## Data extract

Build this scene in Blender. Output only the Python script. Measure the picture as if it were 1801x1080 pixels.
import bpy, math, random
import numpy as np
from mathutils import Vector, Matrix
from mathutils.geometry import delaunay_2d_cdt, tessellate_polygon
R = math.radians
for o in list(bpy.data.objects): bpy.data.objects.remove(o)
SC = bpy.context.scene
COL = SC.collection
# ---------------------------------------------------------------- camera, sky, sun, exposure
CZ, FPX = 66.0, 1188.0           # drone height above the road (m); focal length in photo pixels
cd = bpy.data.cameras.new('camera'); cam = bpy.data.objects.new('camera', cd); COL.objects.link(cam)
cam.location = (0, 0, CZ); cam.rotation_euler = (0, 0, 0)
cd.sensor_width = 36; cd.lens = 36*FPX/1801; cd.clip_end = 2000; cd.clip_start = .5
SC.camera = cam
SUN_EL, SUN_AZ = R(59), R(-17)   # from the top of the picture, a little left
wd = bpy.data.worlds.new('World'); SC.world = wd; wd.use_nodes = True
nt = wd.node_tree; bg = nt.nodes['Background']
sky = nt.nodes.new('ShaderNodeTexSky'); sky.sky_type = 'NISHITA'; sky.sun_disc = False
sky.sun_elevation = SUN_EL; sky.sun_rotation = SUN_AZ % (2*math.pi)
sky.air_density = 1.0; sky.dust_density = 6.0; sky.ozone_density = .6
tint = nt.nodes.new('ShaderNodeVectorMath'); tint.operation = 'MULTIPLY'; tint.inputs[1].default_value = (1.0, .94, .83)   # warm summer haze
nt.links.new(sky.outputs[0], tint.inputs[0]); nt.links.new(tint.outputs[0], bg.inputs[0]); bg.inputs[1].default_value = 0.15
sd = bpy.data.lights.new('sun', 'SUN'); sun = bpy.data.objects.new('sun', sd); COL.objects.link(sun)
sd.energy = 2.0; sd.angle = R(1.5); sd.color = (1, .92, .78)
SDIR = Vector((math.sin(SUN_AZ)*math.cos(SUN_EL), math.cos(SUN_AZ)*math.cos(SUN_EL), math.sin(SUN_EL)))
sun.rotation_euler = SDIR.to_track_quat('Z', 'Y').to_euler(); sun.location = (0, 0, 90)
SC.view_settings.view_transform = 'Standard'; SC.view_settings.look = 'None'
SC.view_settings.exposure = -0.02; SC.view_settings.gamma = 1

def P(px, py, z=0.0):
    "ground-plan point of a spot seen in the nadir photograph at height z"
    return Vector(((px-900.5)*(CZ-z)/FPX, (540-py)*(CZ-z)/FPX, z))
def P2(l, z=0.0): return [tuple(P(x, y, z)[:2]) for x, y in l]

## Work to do
Go through the listing and copy all of it exactly.

## Exercise output
Build this scene in Blender. Output only the Python script. Measure the picture as if it were 1801x1080 pixels.
import bpy, math, random
import numpy as np
from mathutils import Vector, Matrix
from mathutils.geometry import delaunay_2d_cdt, tessellate_polygon
R = math.radians
for o in list(bpy.data.objects): bpy.data.objects.remove(o)
SC = bpy.context.scene
COL = SC.collection
# ---------------------------------------------------------------- camera, sky, sun, exposure
CZ, FPX = 66.0, 1188.0           # drone height above the road (m); focal length in photo pixels
cd = bpy.data.cameras.new('camera'); cam = bpy.data.objects.new('camera', cd); COL.objects.link(cam)
cam.location = (0, 0, CZ); cam.rotation_euler = (0, 0, 0)
cd.sensor_width = 36; cd.lens = 36*FPX/1801; cd.clip_end = 2000; cd.clip_start = .5
SC.camera = cam
SUN_EL, SUN_AZ = R(59), R(-17)   # from the top of the picture, a little left
wd = bpy.data.worlds.new('World'); SC.world = wd; wd.use_nodes = True
nt = wd.node_tree; bg = nt.nodes['Background']
sky = nt.nodes.new('ShaderNodeTexSky'); sky.sky_type = 'NISHITA'; sky.sun_disc = False
sky.sun_elevation = SUN_EL; sky.sun_rotation = SUN_AZ % (2*math.pi)
sky.air_density = 1.0; sky.dust_density = 6.0; sky.ozone_density = .6
tint = nt.nodes.new('ShaderNodeVectorMath'); tint.operation = 'MULTIPLY'; tint.inputs[1].default_value = (1.0, .94, .83)   # warm summer haze
nt.links.new(sky.outputs[0], tint.inputs[0]); nt.links.new(tint.outputs[0], bg.inputs[0]); bg.inputs[1].default_value = 0.15
sd = bpy.data.lights.new('sun', 'SUN'); sun = bpy.data.objects.new('sun', sd); COL.objects.link(sun)
sd.energy = 2.0; sd.angle = R(1.5); sd.color = (1, .92, .78)
SDIR = Vector((math.sin(SUN_AZ)*math.cos(SUN_EL), math.cos(SUN_AZ)*math.cos(SUN_EL), math.sin(SUN_EL)))
sun.rotation_euler = SDIR.to_track_quat('Z', 'Y').to_euler(); sun.location = (0, 0, 90)
SC.view_settings.view_transform = 'Standard'; SC.view_settings.look = 'None'
SC.view_settings.exposure = -0.02; SC.view_settings.gamma = 1

def P(px, py, z=0.0):
    "ground-plan point of a spot seen in the nadir photograph at height z"
    return Vector(((px-900.5)*(CZ-z)/FPX, (540-py)*(CZ-z)/FPX, z))
def P2(l, z=0.0): return [tuple(P(x, y, z)[:2]) for x, y in l]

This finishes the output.